Still, after my reading she congratulated me, told me my work was “fantastic” and insisted I must continue to write! A far more generous compliment on her part than I had any right to expect. I walked on air for weeks and boasted about it shamelessly to whomsoever I could get to listen. Including to you reading this reflection too!
I do know that this happened because I have the photo to prove it. More importantly, I have the vivid memory of her words – words I have turned to again and again to remind me to press on, finish that poem, publish that book, express that thought.
And what I also know, is that without the opportunity given to me to stand on that Ake stage I cannot imagine how or where I would ever have met Ms. Aidoo. In person o! Not just through her books or devouring her interviews to decipher her craft. But, a mere arms length away – a distance covered by the farewell hug she gave me the next day at breakfast in the restaurant of the hotel as we all planned our departures.
When a person dreams, that person seeks validation from others further along on the path towards achieving that dream. A woman writing in Africa, about African things, needs to see that this has been achieved by some other African woman at other times and in other places. So, that therefore, it is possible for her to continue to do so as well, leaving her own words scattered as breadcrumbs behind her for others also to read and follow. This is why that encounter is seared in my brain. Because it is one thing to be inspired from afar – it is quite another to be directly given the personal encouragement of “you can do this!”

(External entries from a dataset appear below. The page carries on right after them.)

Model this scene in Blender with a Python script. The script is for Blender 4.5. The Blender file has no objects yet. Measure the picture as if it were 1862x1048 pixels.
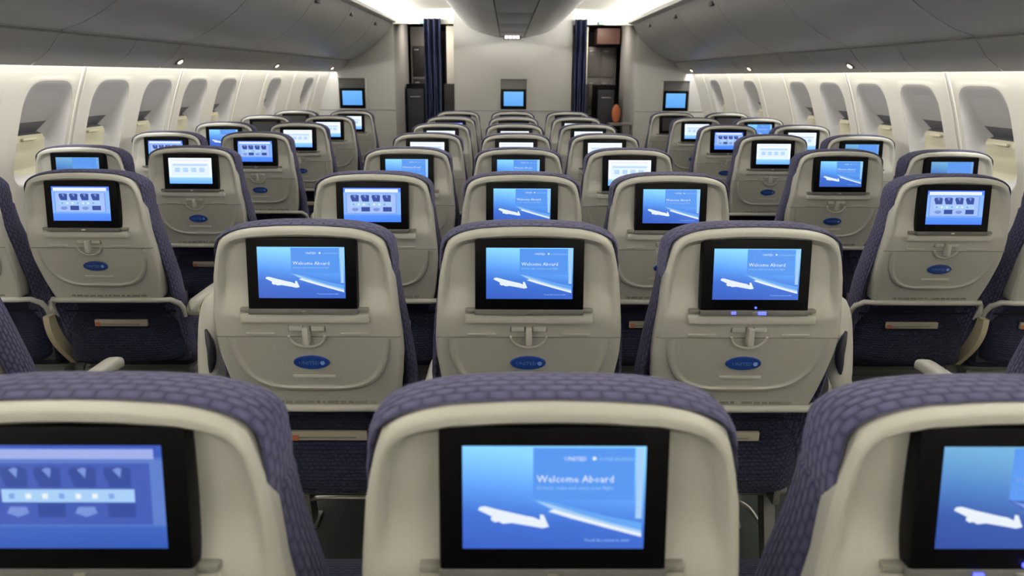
import bpy, bmesh, math, random
from mathutils import Vector, Matrix
random.seed(7)
SC = bpy.context.scene
COL = SC.collection
R = math.radians

# ------------------------------------------------------------------ camera
CAMZ = 1.47
cd = bpy.data.cameras.new('camera')
cam = bpy.data.objects.new('camera', cd); COL.objects.link(cam); SC.camera = cam
cd.sensor_width = 36.0
cd.lens = 1194.5 / 1862 * 36
cd.shift_y = (426 - 524) / 1862
cd.shift_x = 0.0
cd.clip_start = .02
_p, _roll, _yaw = .2368, .0062, .0080
cam.matrix_world = (Matrix.Translation((-.051, 0, CAMZ)) @ Matrix.Rotation(-_yaw, 4, 'Z') @
                    Matrix.Rotation(math.pi/2 - _p, 4, 'X') @ Matrix.Rotation(_roll, 4, 'Z'))
cd.dof.use_dof = True
cd.dof.focus_distance = 1.9
cd.dof.aperture_fstop = 4.5

# ------------------------------------------------------------------ world, exposure, lights
w = bpy.data.worlds.new('world'); SC.world = w; w.use_nodes = True
w.node_tree.nodes['Background'].inputs[0].default_value = (.5, .55, .65, 1)
w.node_tree.nodes['Background'].inputs[1].default_value = .02
SC.view_settings.view_transform = 'Standard'
SC.view_settings.look = 'None'
SC.view_settings.gamma = 1
SC.view_settings.exposure = 0
try: SC.view_settings.use_curve_mapping = False
except Exception: pass

YB0, YB1 = -1.6, 7.9          # rear end of the modelled cabin, forward bulkhead

def area(name, loc, rot, sx, sy, power, color, spread=180):
    l = bpy.data.lights.new(name, 'AREA'); l.shape = 'RECTANGLE'; l.size = sx; l.size_y = sy
    l.energy = power; l.color = color; l.spread = R(spread)
    o = bpy.data.objects.new(name, l); COL.objects.link(o); o.location = loc; o.rotation_euler = rot
    return o
YM, YL = (YB0 + YB1) / 2, (YB1 - YB0) - .1
WARM = (1.0, .97, .90)
for s in (-1, 1):
    # cove tubes lying on the bins, shining up and inward on the ceiling
    area('cove_light', (s*1.44, YM, 2.125), (0, math.pi - s*R(38), 0), .09, YL, 300, WARM)
    # wash light behind the service panels, shining down on the side wall
    area('wall_wash_light', (s*2.065, YM, 1.575), (0, -s*R(22), 0), .035, YL, 52, (1, .98, .93))

# ------------------------------------------------------------------ materials
def mat(name, col, rough=.5, metal=0, spec=.5, bump=0, bscale=200, var=0, coat=0):
    m = bpy.data.materials.new(name); m.use_nodes = True
    nt = m.node_tree; b = nt.nodes['Principled BSDF']
    b.inputs['Base Color'].default_value = (*col, 1); b.inputs['Roughness'].default_value = rough
    b.inputs['Metallic'].default_value = metal; b.inputs['Specular IOR Level'].default_value = spec
    b.inputs['Coat Weight'].default_value = coat
    tc = nt.nodes.new('ShaderNodeTexCoord'); n = nt.nodes.new('ShaderNodeTexNoise')
    n.inputs['Scale'].default_value = bscale; n.inputs['Detail'].default_value = 3
    nt.links.new(tc.outputs['Object'], n.inputs['Vector'])
    if bump:
        bp = nt.nodes.new('ShaderNodeBump'); bp.inputs['Strength'].default_value = bump; bp.inputs['Distance'].default_value = .002
        nt.links.new(n.outputs['Fac'], bp.inputs['Height']); nt.links.new(bp.outputs['Normal'], b.inputs['Normal'])
    mx = nt.nodes.new('ShaderNodeMix'); mx.data_type = 'RGBA'
    mx.inputs[6].default_value = (*[c*(1-var) for c in col], 1); mx.inputs[7].default_value = (*[min(1, c*(1+var)) for c in col], 1)
    nt.links.new(n.outputs['Fac'], mx.inputs[0]); nt.links.new(mx.outputs[2], b.inputs['Base Color'])
    return m

def emis(name, col, strength):
    m = bpy.data.materials.new(name); m.use_nodes = True
    b = m.node_tree.nodes['Principled BSDF']
    b.inputs['Base Color'].default_value = (.01, .01, .01, 1)
    b.inputs['Emission Color'].default_value = (*col, 1); b.inputs['Emission Strength'].default_value = strength
    b.inputs['Roughness'].default_value = .3
    return m

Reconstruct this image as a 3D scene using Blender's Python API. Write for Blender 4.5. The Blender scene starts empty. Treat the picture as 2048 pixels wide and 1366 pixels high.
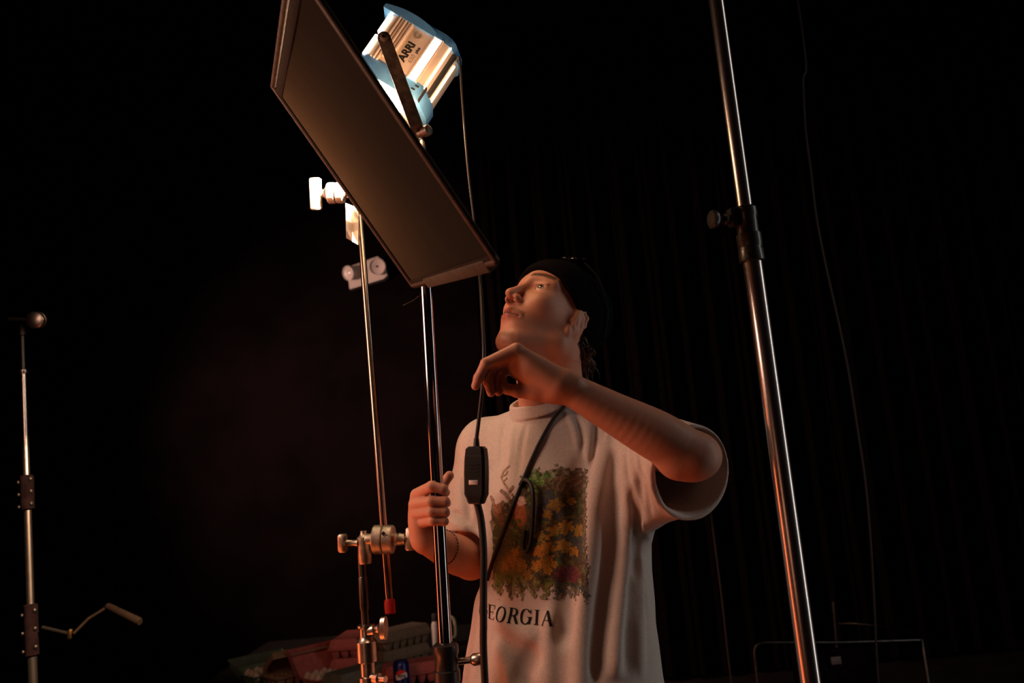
import bpy, math, random
import numpy as np
from mathutils import Vector, Matrix

random.seed(7)
rng = np.random.default_rng(7)
scene = bpy.context.scene
COL = scene.collection

# ------------------------------------------------------------------ camera
W, H, FPX = 2048.0, 1366.0, 1707.0
CAM = np.array([0.0, 0.0, 1.27])
_th, _ro = math.radians(9.0), math.radians(5.0)
_r = np.array([1.0, 0, 0]); FWD = np.array([0, math.cos(_th), math.sin(_th)]); _u = np.cross(_r, FWD)
RGT = _r * math.cos(_ro) - _u * math.sin(_ro)
UPV = _u * math.cos(_ro) + _r * math.sin(_ro)
cam_d = bpy.data.cameras.new('camera')
cam_d.sensor_width = 36.0
cam_d.lens = 36.0 * FPX / W
cam_d.clip_start = 0.02
cam_d.dof.use_dof = True
cam_d.dof.focus_distance = 1.72
cam_d.dof.aperture_fstop = 4.5
cam = bpy.data.objects.new('camera', cam_d)
COL.objects.link(cam)
cam.matrix_world = Matrix(((RGT[0], UPV[0], -FWD[0], CAM[0]), (RGT[1], UPV[1], -FWD[1], CAM[1]),
                           (RGT[2], UPV[2], -FWD[2], CAM[2]), (0, 0, 0, 1)))
scene.camera = cam

# ------------------------------------------------------------------ world, lights, exposure
world = bpy.data.worlds.new('dark_studio')
scene.world = world
world.use_nodes = True
world.node_tree.nodes['Background'].inputs[0].default_value = (0.0040, 0.0016, 0.0022, 1)
world.node_tree.nodes['Background'].inputs[1].default_value = 0.6


def area_light(name, loc, target, size, color, power, size_y=None, spread=180):
    d = bpy.data.lights.new(name, 'AREA')
    d.shape = 'RECTANGLE'; d.size = size; d.size_y = size_y or size
    d.color = color; d.energy = power; d.spread = math.radians(spread)
    o = bpy.data.objects.new(name, d); COL.objects.link(o)
    o.location = loc
    o.rotation_euler = (Vector(target) - Vector(loc)).to_track_quat('-Z', 'Y').to_euler()
    return o


area_light('warm_key_light', (-1.15, 1.22, 1.90), (0.0, 1.7, 1.42), 0.40, (1.0, 0.56, 0.40), 10.5, 0.6)
area_light('front_fill_light', (-1.15, -0.35, 0.95), (0.05, 1.7, 1.45), 0.5, (1.0, 0.44, 0.26), 0.9)
area_light('red_low_light', (-0.95, 1.45, 0.30), (0.1, 1.6, 1.35), 0.4, (1.0, 0.18, 0.05), 3.8)
area_light('red_strip_light', (-1.35, 1.68, 0.95), (0.0, 1.68, 1.0), 0.28, (1.0, 0.18, 0.06), 4.5, 1.0)
area_light('neutral_side_light', (2.6, 1.45, 1.75), (0.2, 1.65, 1.5), 0.35, (1.0, 0.92, 0.87), 12.0, 3.4)
area_light('added_back_fill', (-3.0, 3.5, 2.2), (-0.9, 5.2, 1.6), 0.4, (1.0, 0.58, 0.44), 18.0, spread=70)  # added unseen light that brightens the emergency light and egg cartons

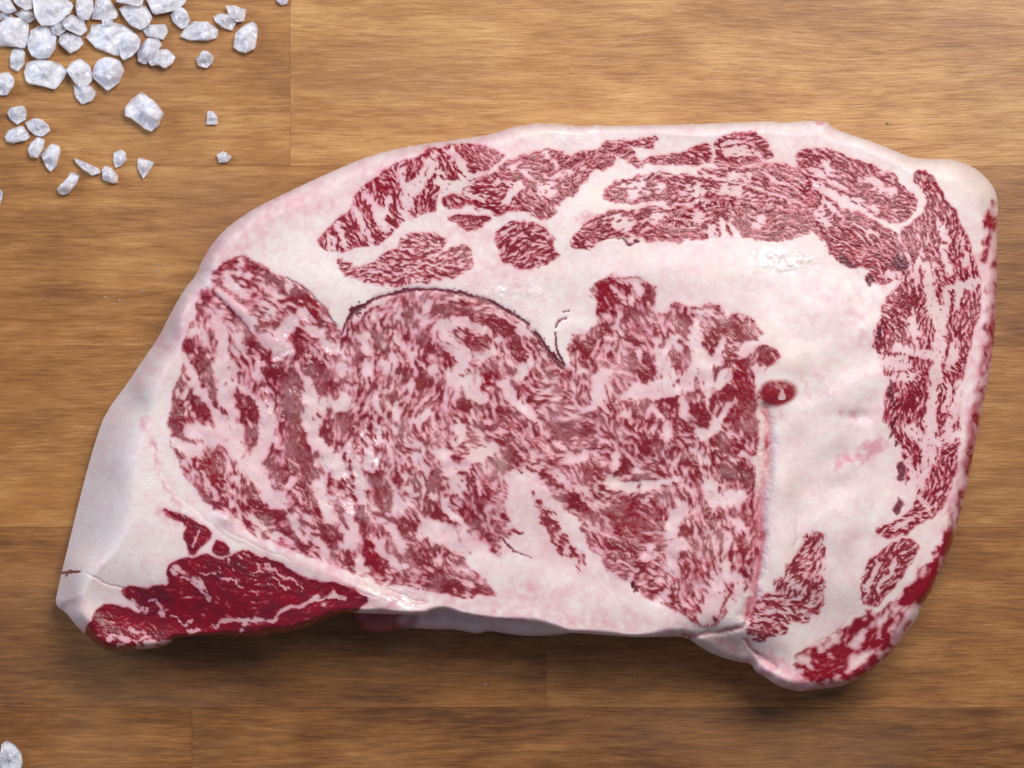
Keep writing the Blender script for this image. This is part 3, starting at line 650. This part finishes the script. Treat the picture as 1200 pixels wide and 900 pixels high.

Now, on this 10th anniversary of Ake as I recall that shimmering night of poetry, I thank the festival and its organisers for unstintingly being able to curate the palpable creative energies within this literary gathering for the last ten years, for fostering the ambience in which polite exchanges with strangers on the first day of the festival turn by the last day into intense conversations between long lasting friends and most of all for the confirmation that dreams do come true. Onwards and upwards always! E ku ise!